1923-1940 Arası Cumhuriyet Dönemi Türk Edebiyatı'nda Hikaye
Cumhuriyet'in ilk yıllarındaki hikayecilikte gözleme dayalı gerçekçilik ön plandadır. Bu dönemde hikaye, diğer türlerden bağımsız bir kimliğe kavuşmuştur. Yakup Kadri Karaosmanoğlu, Halide Edip Adıvar, Reşat Nuri Güntekin gibi yazarlar bu alanda eserler vermiştir.
Bu dönemde yazılan hikayelerde "sanat toplum içindir" anlayışı hakimdir ve toplumsal sorunlar sade bir dille anlatılır. Psikolojik ve toplumsal içerikli bu hikayelerde iki temel yaklaşım göze çarpar: olay hikayeleri ve durum hikayeleri.
Olay hikayesi (Maupassant tarzı), klasik hikaye olarak da bilinir. Bu tür hikayelerde olay örgüsü merkezdedir ve serim, düğüm, çözüm bölümleri belirgindir. Merak unsuru önemlidir ve hikaye sonunda olay çözüme kavuşturulur. Türk edebiyatında Ömer Seyfettin bu tarzın öncüsüdür.
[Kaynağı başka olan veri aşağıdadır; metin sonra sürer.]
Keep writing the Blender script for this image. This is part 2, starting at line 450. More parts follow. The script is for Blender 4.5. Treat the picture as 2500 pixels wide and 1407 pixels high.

💡 Bilgi Notu: Bu dönemin en tanınmış olay hikayesi örnekleri arasında Reşat Nuri Güntekin'in "Leyla ile Mecnun"u, Sabahattin Ali'nin "Ses" ve "Kamyon"u, Sait Faik Abasıyanık'ın "Son Kuşlar" ve "Lüzümsuz Adam" hikayeleri sayılabilir.
Bu döneme ait hikayelerde kullanılan dil sadedir ve hikaye kurgusu genellikle kolay anlaşılır niteliktedir. Böylece geniş kitlelere ulaşma ve toplumsal mesajları aktarma amacına hizmet edilmiştir.